■ Set problem
Calculate how many lines in the following records hold the word "scene", and report that number without comment.

■ Data entries
[START]

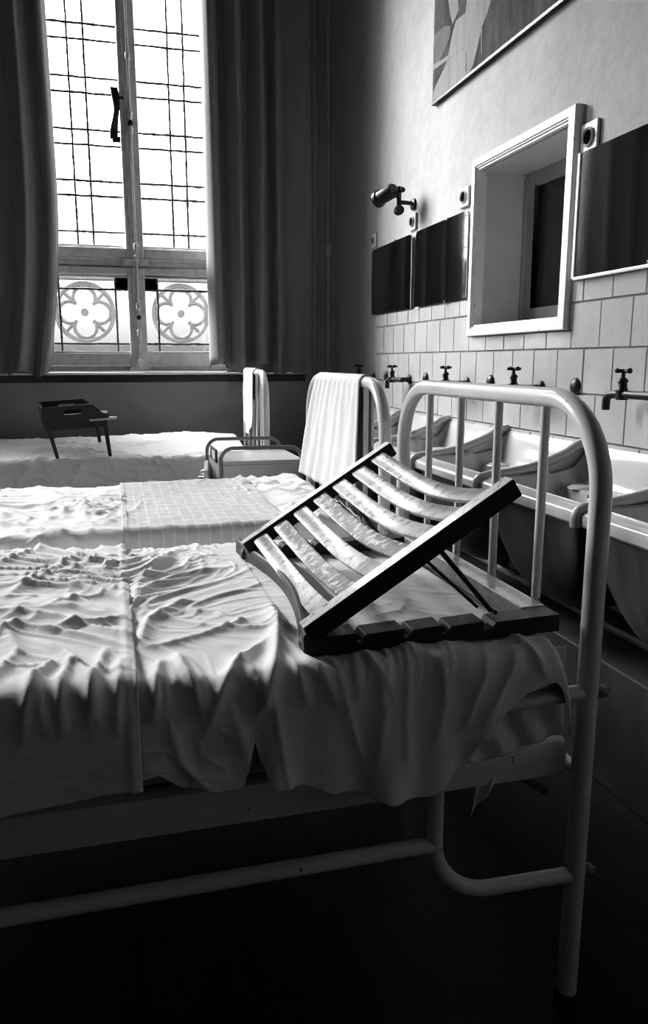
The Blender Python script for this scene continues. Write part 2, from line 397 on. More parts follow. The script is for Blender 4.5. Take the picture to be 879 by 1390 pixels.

[END]
[START]

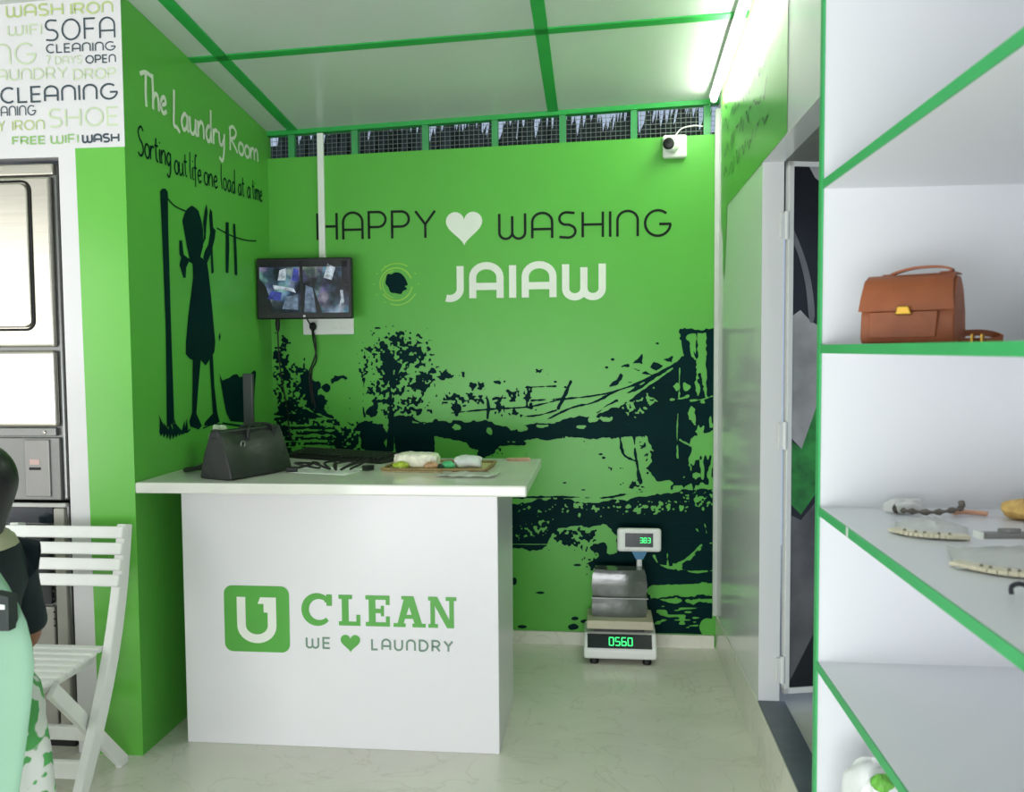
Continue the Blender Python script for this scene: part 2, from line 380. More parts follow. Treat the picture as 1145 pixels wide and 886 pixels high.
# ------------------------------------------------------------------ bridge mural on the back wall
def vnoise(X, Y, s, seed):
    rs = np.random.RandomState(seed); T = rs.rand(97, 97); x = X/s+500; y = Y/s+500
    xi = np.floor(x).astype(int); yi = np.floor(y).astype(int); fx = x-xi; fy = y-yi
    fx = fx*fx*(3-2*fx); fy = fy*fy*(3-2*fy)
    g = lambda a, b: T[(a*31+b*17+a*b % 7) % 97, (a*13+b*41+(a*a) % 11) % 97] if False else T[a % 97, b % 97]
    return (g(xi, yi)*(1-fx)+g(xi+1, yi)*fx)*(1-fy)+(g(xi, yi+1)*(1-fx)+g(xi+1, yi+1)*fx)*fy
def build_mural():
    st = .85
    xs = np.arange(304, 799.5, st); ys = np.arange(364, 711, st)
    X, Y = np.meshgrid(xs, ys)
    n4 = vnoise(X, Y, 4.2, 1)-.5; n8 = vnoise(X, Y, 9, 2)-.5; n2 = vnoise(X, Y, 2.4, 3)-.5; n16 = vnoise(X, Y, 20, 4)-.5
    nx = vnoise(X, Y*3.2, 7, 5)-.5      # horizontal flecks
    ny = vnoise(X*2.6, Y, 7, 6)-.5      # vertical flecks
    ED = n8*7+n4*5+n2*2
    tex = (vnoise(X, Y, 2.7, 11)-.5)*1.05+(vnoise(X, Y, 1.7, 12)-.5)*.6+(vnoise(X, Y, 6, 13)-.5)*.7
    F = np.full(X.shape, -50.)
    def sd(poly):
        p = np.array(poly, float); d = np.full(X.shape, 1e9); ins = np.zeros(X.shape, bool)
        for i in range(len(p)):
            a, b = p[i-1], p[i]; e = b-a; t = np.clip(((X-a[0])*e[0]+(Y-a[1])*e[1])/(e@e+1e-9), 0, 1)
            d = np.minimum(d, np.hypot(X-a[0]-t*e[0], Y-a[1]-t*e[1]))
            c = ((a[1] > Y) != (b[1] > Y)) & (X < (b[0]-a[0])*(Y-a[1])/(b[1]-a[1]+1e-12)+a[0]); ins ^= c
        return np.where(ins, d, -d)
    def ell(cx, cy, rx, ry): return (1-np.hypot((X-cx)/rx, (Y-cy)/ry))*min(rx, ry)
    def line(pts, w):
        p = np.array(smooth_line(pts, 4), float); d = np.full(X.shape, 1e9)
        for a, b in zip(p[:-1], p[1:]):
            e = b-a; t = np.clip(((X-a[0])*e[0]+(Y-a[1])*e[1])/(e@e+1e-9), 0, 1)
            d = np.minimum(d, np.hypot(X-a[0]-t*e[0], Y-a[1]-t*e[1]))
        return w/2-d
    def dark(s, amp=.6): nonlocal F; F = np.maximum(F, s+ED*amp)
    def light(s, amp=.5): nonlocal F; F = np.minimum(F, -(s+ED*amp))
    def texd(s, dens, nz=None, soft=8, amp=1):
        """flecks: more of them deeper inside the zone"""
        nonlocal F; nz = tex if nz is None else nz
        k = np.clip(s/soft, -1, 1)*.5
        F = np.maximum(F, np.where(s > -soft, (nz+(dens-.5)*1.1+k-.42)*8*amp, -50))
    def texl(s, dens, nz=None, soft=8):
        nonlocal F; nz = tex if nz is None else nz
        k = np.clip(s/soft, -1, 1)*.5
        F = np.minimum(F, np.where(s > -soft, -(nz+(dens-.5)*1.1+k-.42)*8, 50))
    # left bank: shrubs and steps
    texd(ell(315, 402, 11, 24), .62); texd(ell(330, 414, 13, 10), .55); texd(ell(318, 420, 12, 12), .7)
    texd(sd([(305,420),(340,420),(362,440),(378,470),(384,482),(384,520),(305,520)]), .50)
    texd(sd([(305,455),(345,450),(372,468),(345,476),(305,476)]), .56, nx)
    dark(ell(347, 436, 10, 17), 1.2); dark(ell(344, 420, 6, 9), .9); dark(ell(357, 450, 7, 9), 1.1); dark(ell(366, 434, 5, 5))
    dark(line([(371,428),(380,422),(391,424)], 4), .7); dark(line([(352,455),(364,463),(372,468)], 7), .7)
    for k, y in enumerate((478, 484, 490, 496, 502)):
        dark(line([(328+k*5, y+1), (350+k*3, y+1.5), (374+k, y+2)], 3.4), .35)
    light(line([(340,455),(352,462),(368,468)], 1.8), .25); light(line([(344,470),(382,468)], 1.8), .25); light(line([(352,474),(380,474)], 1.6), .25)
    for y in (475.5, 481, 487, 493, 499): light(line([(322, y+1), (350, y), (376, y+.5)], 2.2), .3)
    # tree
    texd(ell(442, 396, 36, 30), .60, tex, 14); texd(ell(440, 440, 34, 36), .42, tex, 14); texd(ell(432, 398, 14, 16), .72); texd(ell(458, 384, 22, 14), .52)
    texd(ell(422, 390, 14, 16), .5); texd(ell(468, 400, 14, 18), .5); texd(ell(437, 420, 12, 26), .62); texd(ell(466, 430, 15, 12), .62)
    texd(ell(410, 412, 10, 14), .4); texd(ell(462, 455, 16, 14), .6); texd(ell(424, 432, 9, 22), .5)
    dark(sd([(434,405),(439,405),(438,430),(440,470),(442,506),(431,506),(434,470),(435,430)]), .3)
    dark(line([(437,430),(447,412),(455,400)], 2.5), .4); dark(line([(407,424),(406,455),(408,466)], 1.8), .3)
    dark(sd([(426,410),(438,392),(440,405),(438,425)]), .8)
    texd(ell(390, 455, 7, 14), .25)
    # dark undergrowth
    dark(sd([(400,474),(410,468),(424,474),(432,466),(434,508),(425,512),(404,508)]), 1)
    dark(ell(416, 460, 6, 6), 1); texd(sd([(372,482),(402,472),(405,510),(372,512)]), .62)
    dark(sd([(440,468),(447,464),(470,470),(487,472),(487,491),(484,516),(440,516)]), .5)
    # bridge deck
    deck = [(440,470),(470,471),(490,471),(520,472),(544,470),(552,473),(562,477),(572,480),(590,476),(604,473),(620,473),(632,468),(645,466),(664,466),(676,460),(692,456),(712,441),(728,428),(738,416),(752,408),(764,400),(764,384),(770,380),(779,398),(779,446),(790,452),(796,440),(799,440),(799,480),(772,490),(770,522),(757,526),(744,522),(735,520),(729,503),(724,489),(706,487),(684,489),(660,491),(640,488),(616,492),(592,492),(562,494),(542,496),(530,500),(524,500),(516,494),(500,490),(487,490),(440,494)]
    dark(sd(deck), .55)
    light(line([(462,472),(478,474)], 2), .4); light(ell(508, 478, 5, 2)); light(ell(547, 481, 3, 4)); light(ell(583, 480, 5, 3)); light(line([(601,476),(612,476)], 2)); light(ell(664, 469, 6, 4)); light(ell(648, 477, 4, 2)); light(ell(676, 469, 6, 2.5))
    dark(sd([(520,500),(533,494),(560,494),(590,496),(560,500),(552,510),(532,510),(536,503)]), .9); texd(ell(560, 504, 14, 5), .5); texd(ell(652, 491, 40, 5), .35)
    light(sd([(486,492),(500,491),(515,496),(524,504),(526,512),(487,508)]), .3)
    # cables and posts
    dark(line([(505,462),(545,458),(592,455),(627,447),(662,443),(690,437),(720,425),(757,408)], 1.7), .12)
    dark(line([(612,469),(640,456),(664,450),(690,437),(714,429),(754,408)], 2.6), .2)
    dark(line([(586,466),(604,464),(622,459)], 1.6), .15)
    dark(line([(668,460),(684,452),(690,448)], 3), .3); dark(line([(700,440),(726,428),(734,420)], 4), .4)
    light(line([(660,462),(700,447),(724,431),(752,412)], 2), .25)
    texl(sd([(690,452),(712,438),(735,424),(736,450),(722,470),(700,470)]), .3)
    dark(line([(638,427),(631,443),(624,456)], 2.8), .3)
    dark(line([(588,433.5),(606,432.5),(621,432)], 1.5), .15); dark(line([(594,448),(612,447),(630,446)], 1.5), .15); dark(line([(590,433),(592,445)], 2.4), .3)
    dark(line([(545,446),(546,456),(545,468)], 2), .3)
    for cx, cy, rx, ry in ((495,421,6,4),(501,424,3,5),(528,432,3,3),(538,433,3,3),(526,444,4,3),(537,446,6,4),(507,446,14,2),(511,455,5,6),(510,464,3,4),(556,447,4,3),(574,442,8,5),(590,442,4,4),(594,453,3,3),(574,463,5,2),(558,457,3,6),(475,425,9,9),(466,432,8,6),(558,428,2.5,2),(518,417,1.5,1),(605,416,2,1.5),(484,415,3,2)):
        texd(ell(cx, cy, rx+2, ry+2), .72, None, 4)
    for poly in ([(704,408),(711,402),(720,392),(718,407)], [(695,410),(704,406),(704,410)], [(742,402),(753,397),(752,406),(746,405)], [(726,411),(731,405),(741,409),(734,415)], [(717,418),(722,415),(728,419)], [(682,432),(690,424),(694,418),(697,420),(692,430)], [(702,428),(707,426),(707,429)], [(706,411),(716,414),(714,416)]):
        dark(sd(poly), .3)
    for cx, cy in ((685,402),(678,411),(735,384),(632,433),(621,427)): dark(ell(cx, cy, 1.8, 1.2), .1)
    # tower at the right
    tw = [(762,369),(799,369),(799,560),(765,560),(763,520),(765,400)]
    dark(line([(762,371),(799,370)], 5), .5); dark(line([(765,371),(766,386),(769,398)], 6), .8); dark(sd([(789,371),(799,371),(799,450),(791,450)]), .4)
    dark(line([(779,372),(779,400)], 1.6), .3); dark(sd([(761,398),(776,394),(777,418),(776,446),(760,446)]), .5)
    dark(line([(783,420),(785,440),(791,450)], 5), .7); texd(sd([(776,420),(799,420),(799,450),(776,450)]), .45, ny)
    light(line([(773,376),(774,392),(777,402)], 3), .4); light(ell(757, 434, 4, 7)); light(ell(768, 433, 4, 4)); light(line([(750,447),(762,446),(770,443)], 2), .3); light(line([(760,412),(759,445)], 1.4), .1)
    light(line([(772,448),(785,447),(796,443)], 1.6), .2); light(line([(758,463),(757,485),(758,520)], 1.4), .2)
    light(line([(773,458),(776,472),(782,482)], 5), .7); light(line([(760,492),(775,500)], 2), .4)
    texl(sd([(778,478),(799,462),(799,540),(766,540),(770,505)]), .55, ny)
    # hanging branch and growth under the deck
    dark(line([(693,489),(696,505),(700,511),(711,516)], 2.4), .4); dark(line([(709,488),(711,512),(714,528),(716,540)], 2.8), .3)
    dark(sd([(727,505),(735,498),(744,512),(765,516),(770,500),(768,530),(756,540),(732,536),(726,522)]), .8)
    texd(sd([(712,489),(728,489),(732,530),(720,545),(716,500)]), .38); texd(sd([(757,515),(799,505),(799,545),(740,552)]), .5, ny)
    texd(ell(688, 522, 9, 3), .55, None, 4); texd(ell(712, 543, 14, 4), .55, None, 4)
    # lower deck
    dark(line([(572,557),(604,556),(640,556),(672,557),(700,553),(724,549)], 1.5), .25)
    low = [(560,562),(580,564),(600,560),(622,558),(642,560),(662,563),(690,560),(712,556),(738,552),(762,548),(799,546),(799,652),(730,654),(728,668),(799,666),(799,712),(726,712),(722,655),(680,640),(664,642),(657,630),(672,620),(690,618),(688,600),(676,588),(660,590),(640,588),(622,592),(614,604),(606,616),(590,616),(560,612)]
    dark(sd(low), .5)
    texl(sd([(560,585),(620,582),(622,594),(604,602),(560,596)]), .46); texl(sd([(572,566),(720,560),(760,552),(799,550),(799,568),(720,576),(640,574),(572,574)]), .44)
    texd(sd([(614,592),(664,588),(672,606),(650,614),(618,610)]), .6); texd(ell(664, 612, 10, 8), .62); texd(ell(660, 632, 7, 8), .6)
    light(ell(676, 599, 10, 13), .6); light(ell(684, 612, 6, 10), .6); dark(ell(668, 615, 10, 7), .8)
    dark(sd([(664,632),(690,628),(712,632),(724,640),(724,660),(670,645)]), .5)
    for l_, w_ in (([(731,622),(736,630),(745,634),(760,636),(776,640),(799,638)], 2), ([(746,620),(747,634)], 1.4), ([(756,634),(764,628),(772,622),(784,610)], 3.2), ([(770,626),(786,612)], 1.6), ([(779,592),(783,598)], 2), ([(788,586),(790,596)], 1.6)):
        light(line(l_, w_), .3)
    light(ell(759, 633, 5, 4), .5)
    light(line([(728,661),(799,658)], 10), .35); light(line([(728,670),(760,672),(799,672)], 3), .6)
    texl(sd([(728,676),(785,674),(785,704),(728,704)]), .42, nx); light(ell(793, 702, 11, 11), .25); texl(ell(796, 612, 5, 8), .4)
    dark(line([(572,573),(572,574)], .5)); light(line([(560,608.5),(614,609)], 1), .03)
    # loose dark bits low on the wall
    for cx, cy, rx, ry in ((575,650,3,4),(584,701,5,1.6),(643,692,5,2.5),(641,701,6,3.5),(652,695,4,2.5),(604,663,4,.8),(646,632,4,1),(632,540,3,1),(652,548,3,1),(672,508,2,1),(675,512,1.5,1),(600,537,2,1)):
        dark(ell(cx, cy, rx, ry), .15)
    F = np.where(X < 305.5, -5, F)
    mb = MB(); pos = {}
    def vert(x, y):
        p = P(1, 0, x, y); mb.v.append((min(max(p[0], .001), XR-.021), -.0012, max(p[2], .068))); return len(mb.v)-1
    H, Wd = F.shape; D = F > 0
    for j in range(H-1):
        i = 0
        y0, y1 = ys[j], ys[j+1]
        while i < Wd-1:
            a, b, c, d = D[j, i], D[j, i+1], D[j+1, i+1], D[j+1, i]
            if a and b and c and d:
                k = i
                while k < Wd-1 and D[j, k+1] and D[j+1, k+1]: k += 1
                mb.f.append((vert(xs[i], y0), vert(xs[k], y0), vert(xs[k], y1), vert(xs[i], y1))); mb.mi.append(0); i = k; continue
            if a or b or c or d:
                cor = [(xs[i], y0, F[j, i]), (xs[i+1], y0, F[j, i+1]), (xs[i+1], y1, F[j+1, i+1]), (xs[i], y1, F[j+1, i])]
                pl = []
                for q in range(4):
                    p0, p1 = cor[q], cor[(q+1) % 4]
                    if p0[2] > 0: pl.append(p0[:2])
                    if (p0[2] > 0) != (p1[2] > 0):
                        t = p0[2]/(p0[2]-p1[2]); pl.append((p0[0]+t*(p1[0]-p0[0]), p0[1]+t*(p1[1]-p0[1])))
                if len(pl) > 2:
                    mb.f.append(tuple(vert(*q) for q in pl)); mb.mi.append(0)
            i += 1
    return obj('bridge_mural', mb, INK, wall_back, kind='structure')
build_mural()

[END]
[START]

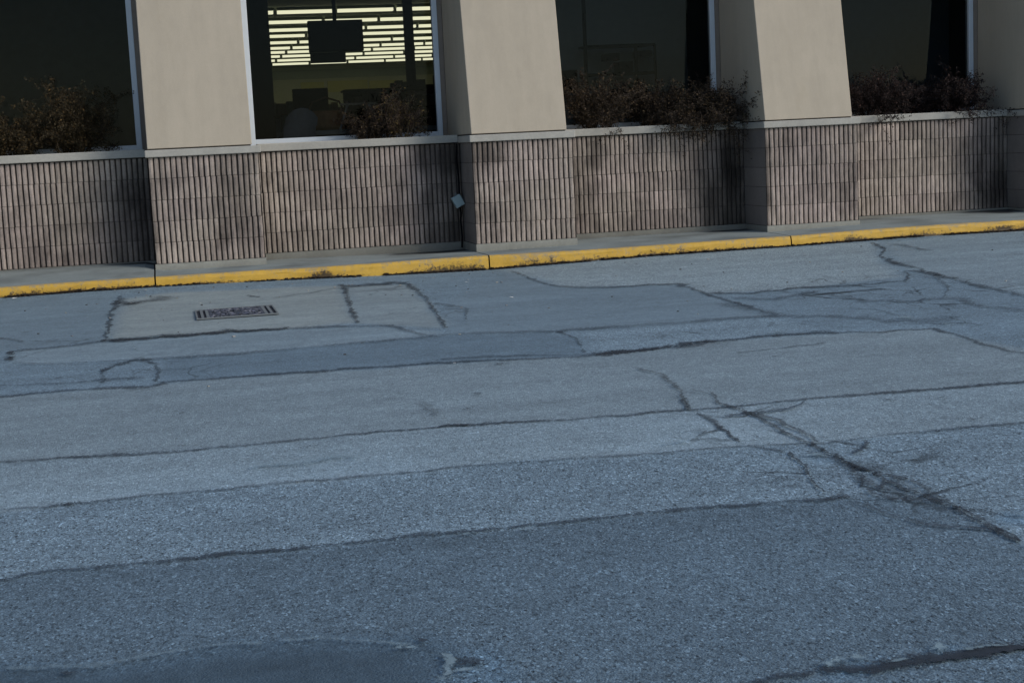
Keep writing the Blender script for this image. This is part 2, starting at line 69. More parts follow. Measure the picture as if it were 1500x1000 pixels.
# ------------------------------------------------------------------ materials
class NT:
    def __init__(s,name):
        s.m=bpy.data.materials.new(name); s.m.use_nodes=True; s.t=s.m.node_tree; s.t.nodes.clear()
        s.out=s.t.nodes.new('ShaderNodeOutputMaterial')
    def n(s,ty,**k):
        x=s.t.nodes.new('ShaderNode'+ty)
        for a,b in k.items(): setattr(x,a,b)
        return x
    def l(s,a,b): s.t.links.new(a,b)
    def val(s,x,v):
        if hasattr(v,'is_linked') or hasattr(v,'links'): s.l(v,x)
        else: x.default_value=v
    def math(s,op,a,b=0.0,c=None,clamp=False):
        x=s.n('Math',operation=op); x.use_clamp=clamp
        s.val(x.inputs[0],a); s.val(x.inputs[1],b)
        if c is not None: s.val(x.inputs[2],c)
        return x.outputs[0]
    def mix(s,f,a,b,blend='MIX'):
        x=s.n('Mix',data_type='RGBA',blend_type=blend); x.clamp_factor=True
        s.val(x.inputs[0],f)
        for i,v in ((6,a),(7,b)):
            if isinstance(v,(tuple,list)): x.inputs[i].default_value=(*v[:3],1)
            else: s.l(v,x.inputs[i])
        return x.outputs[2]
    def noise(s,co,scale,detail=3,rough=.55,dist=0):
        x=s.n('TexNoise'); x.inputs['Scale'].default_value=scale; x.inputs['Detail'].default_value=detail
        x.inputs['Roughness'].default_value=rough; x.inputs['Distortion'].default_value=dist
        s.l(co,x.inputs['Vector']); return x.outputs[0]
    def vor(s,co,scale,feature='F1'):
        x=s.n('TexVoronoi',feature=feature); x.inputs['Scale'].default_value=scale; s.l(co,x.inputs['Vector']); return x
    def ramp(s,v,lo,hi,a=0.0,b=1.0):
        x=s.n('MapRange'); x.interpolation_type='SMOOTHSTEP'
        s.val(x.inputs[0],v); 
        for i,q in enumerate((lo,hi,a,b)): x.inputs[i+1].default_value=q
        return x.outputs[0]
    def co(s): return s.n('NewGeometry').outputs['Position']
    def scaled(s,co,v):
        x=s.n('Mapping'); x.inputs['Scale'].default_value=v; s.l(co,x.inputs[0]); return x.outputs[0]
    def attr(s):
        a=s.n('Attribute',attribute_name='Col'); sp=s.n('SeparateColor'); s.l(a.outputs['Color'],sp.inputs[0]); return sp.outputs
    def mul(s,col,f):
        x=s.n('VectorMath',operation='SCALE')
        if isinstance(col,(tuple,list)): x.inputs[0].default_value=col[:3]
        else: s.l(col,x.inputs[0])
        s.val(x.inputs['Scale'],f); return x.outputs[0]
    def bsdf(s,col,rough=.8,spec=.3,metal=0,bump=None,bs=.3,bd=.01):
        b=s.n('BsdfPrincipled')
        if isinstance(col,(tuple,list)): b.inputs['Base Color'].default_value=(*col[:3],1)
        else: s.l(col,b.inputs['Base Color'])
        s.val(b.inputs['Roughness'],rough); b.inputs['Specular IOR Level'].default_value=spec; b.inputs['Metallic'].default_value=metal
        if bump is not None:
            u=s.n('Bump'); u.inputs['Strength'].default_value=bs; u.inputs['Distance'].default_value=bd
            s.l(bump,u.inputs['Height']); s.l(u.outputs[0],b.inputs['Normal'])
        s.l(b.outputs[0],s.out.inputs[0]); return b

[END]

■ Solution
2